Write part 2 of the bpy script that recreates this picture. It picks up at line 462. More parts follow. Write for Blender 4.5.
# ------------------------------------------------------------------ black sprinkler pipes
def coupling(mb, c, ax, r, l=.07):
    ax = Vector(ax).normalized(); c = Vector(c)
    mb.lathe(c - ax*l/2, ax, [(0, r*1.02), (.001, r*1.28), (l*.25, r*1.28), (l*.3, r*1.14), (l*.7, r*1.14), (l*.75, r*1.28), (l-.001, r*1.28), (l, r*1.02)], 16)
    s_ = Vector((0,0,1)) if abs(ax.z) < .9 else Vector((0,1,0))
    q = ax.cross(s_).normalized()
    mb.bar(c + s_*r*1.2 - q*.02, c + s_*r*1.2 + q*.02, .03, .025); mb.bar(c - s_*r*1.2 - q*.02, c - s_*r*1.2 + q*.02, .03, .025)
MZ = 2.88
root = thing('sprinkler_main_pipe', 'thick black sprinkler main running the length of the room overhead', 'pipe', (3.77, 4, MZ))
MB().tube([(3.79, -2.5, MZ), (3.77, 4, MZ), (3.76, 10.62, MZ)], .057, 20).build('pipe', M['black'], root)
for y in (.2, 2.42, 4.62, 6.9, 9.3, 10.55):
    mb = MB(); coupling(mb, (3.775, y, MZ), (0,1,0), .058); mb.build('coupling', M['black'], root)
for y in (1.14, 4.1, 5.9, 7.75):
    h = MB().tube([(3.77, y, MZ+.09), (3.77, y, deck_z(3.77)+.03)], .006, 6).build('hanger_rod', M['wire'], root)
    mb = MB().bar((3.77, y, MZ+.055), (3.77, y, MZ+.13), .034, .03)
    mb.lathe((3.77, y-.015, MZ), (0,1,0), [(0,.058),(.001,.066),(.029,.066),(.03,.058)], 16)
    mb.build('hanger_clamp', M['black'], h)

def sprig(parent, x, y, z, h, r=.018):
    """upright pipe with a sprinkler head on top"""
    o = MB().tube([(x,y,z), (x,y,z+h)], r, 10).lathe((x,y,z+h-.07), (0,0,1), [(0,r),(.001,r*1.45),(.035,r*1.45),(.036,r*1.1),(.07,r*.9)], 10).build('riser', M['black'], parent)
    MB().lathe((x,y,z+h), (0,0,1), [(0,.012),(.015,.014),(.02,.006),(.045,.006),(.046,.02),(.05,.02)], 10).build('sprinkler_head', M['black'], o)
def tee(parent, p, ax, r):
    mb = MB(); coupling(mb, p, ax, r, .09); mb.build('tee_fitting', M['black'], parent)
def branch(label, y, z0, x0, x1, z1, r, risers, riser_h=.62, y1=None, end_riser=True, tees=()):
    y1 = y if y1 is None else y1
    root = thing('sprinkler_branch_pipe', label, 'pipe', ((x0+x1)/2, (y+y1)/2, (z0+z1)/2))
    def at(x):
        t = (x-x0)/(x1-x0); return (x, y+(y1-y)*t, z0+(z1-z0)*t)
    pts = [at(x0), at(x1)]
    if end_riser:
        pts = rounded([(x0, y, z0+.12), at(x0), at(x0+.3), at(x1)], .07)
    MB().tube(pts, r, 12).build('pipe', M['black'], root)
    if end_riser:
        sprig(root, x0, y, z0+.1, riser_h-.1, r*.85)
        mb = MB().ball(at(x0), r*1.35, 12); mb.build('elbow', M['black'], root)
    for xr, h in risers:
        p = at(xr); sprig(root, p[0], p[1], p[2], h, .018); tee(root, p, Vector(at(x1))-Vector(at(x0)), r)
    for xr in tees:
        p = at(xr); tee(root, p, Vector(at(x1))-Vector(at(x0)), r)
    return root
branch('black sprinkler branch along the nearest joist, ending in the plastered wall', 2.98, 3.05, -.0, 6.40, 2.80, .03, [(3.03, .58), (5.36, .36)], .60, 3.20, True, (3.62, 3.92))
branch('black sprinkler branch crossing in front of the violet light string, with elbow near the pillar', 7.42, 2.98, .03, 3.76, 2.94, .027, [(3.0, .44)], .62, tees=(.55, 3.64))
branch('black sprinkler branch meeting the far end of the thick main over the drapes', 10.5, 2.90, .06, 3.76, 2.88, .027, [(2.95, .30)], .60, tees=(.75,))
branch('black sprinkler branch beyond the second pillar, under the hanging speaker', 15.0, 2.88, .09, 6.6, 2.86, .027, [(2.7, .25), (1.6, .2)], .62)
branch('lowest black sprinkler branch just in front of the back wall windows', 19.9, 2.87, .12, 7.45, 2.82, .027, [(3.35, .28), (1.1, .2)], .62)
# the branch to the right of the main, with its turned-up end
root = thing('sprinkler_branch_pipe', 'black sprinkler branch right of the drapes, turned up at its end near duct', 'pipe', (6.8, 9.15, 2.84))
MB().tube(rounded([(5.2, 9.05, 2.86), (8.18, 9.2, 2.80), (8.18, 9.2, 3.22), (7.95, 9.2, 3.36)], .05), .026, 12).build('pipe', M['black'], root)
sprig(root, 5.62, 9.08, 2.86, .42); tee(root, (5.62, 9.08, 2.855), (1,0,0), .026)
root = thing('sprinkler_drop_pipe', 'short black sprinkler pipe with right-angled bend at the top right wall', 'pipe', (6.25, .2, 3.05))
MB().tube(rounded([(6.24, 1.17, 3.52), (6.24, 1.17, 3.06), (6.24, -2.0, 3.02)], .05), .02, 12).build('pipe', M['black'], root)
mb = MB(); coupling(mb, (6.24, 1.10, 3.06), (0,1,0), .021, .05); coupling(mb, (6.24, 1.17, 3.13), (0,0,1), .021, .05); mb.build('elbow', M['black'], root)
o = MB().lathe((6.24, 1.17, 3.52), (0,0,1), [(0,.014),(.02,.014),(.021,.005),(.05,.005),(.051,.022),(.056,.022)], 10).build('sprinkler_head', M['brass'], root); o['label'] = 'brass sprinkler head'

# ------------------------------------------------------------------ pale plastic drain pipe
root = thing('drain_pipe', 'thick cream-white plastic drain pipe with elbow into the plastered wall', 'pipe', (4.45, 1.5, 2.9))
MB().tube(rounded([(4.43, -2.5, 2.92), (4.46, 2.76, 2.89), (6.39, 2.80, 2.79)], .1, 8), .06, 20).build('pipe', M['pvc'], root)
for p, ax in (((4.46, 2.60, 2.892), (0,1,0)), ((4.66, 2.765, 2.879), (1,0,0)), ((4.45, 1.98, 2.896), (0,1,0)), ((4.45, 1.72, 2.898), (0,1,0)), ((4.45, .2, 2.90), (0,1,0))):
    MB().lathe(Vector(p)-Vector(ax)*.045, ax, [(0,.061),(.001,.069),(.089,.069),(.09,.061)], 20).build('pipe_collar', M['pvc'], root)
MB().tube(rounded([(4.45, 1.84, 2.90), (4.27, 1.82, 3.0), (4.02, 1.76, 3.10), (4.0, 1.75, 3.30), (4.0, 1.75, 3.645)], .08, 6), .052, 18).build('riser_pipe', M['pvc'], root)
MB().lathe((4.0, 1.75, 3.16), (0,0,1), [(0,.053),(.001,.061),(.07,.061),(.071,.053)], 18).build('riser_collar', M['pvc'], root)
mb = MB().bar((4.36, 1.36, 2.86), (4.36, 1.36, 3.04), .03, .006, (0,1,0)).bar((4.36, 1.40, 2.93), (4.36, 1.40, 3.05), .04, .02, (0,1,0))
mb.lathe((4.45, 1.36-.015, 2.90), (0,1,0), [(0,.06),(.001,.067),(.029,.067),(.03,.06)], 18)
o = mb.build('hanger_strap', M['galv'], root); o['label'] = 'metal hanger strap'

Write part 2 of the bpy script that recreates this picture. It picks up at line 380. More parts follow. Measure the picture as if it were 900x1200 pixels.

········

> _WRITTEN REQUEST_: Extract every line containing the string "script" from the data above.

> _EXERCISE RESULT_:
Write part 2 of the bpy script that recreates this picture. It picks up at line 462. More parts follow. Write for Blender 4.5.
Write part 2 of the bpy script that recreates this picture. It picks up at line 380. More parts follow. Measure the picture as if it were 900x1200 pixels.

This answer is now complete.